3

What I'm try to achieve it's pretty simple, and, after googling, its hard to believe I've been unable to find a solution.

What I want is to forward all current messages (already delivered) of an user ([email protected]) to another external and out of my control account ([email protected]). The source server (the ours) is an Ubuntu Server 14.04 with postfix/dovecot.
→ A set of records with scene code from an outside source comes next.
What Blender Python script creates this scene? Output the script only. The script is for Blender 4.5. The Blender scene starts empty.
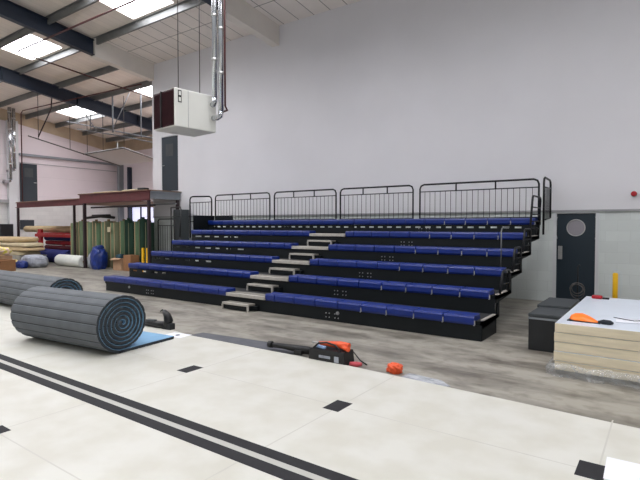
import bpy, bmesh, math, random
from mathutils import Vector, Matrix
random.seed(7)
PI = math.pi
sc = bpy.context.scene
COL = sc.collection

# ------------------------------------------------------------------ materials
def mat(name, col, rough=.6, metal=0., var=0., scale=6., bump=0., col2=None, detail=4, emit=None, estr=0, spec=.5, coat=0., alpha=1, stretch=None):
    m = bpy.data.materials.new(name); m.use_nodes = True
    nt = m.node_tree; b = nt.nodes['Principled BSDF']
    b.inputs['Roughness'].default_value = rough; b.inputs['Metallic'].default_value = metal
    b.inputs['Specular IOR Level'].default_value = spec
    b.inputs['Coat Weight'].default_value = coat
    b.inputs['Alpha'].default_value = alpha
    c = tuple((x/255.)**2.2 for x in col)+(1,)
    b.inputs['Base Color'].default_value = c
    if emit:
        b.inputs['Emission Color'].default_value = tuple((x/255.)**2.2 for x in emit)+(1,)
        b.inputs['Emission Strength'].default_value = estr
    if var or col2 or bump:
        tc = nt.nodes.new('ShaderNodeTexCoord'); mp = nt.nodes.new('ShaderNodeMapping')
        if stretch: mp.inputs['Scale'].default_value = stretch
        nz = nt.nodes.new('ShaderNodeTexNoise'); nz.inputs['Scale'].default_value = scale; nz.inputs['Detail'].default_value = detail
        nt.links.new(tc.outputs['Object'], mp.inputs[0]); nt.links.new(mp.outputs[0], nz.inputs['Vector'])
        cr = nt.nodes.new('ShaderNodeValToRGB')
        c2 = tuple((x/255.)**2.2 for x in col2)+(1,) if col2 else tuple(max(0, v*(1-var)) for v in c[:3])+(1,)
        cr.color_ramp.elements[0].position = .38; cr.color_ramp.elements[0].color = c2
        cr.color_ramp.elements[1].position = .62; cr.color_ramp.elements[1].color = c
        nt.links.new(nz.outputs['Fac'], cr.inputs[0]); nt.links.new(cr.outputs[0], b.inputs['Base Color'])
        if bump:
            bp = nt.nodes.new('ShaderNodeBump'); bp.inputs['Strength'].default_value = bump; bp.inputs['Distance'].default_value = .02
            nt.links.new(nz.outputs['Fac'], bp.inputs['Height']); nt.links.new(bp.outputs[0], b.inputs['Normal'])
    return m

def joints(m, axes, w, h, off=.5, mortar=.01, dark=.6, bump=.3):
    """joint lines of a regular grid laid over the material's own colour"""
    nt = m.node_tree; b = nt.nodes['Principled BSDF']
    tc = nt.nodes.new('ShaderNodeTexCoord'); sp = nt.nodes.new('ShaderNodeSeparateXYZ'); cb = nt.nodes.new('ShaderNodeCombineXYZ')
    nt.links.new(tc.outputs['Object'], sp.inputs[0])
    nt.links.new(sp.outputs[axes[0]], cb.inputs[0]); nt.links.new(sp.outputs[axes[1]], cb.inputs[1])
    br = nt.nodes.new('ShaderNodeTexBrick'); br.offset = off
    br.inputs['Scale'].default_value = 1; br.inputs['Brick Width'].default_value = w; br.inputs['Row Height'].default_value = h
    br.inputs['Mortar Size'].default_value = mortar; br.inputs['Mortar Smooth'].default_value = .3
    br.inputs['Color1'].default_value = (1,1,1,1); br.inputs['Color2'].default_value = (.93,.93,.93,1); br.inputs['Mortar'].default_value = (dark,dark,dark,1)
    nt.links.new(cb.outputs[0], br.inputs['Vector'])
    mx = nt.nodes.new('ShaderNodeMix'); mx.data_type = 'RGBA'; mx.blend_type = 'MULTIPLY'; mx.inputs['Factor'].default_value = 1
    src = b.inputs['Base Color'].links[0].from_socket if b.inputs['Base Color'].links else None
    if src: nt.links.new(src, mx.inputs['A'])
    else: mx.inputs['A'].default_value = b.inputs['Base Color'].default_value
    nt.links.new(br.outputs['Color'], mx.inputs['B']); nt.links.new(mx.outputs['Result'], b.inputs['Base Color'])
    if bump:
        bp = nt.nodes.new('ShaderNodeBump'); bp.inputs['Strength'].default_value = bump; bp.inputs['Distance'].default_value = .01; bp.invert = True
        nt.links.new(br.outputs['Fac'], bp.inputs['Height']); nt.links.new(bp.outputs[0], b.inputs['Normal'])
    return m

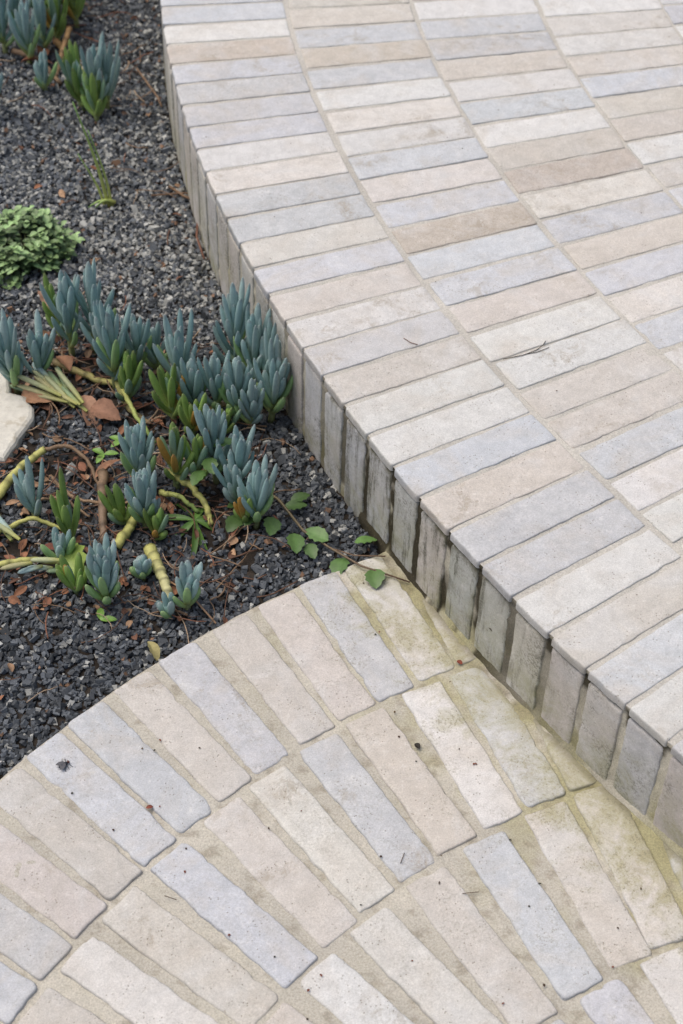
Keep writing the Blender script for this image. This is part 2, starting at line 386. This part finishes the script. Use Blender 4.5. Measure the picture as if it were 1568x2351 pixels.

The only thing that comes to mind is through a bash script, for example, iterating over every plaintext mailbox's message, manipulate their contents to erase headers, and forward them using sendmail, but I think there should be a simple tool or option of a very well-known tool to specify the destination account and the mail filepath to be forwarded.

2
  • Do you have POP3/IMAP access to michael's mailbox? Oct 20, 2015 at 16:24
  • For mydomain.com I've all kind of access. For hisdomain.com don't, but there's a POP3 server for sure; IMAP I don't know but it's likely. If you're thinking about a dovecot synchronization, I don't have the credentials to connect to [email protected], even more, I guess hisdomain.com uses mailenable. So, the only way left I think is forwarding mails.
    – ABu
    Oct 20, 2015 at 16:36

4 Answers 4

3

Building on Marco's answer, I've used a few IMAP Sync utilities to accomplish this, works from windows/*nix and supports SSL, http://imapsync.lamiral.info/

If you are unable to request temporary permissions (reset password for a day or so) I would configure your account on his email client to download it into his mailbox that way, otherwise yes you'll be sending all those emails FROM your mailbox and not the original senders which would be a pain.

You could also attach the messages and forward them as attachments. I'm not sure how you could do this with a script but someone could figure it out.

mbox solution

sudo apt-get install procmail

[email protected]

cat /var/spool/mail/root |
formail -k                \
        -X From:          \
        -X Subject:       \
        -X Message-Id:    \
        -X Date:          \
        -X To:            \
        -I "To: $myemail" \
        -s /usr/sbin/sendmail -t -f $myemail

Source: resend-mail-thats-locally-stored-in-a-mbox-format-on-a-linux-box-to-a-working-email-address

4
  • IMAP synchronization is an alternative solution, but I would like to know at least a way to forward only a mail from terminal, as MUAs do. With a loop I could resend then so many mails as needed.
    – ABu
    Oct 21, 2015 at 12:27
  • what format are the files, mbox or maildir (or something else) Oct 21, 2015 at 12:38
  • On my server maildir, and on the other I guess maildir also. Can I just "copy" the folder structure from a server to a different one? For example, from dovecot to mailenable? What does it happen with POP3 and IMAP UIDS in such a case?
    – ABu
    Oct 21, 2015 at 12:54
  • UUIDs should stay the same of you copy, imap/pop3, they will change if you resend Oct 21, 2015 at 12:55
2

If you have IMAP access to [email protected] you may consider the IMAP upload feature, available in all mail clients. Just configure both accounts in a client (for ex. Thunderbird, Outlook, Windows Live Mail) and drag'n'drop messages from one inbox to another. Or there are plenty of automatic IMAP migration tools.

If you haven't IMAP access, you can use the "Forward" feature - available in Horde webmail or mutt command line mail client - that will preserve the original sender (mind the spam filter on the recipient)

0

You can use sendmail with your messages files (Maildir) as input and parameter -i to not treat a line with only a . character as the end of the input.

for f in *; do sendmail -i [email protected] < $f; done
-2

You have to configure sieve plugin for dovecot. Then just create script for specific user that contain the next code:

require ["copy"];
# rule:[redirect]
if true
{
        redirect :copy "[email protected]";
}

All messages passed from MTA to LDA (dovecot's deliver) will be stored in mailbox as well as redirected to another MTA.

1
  • 4
    The question was specifically about already delivered messages.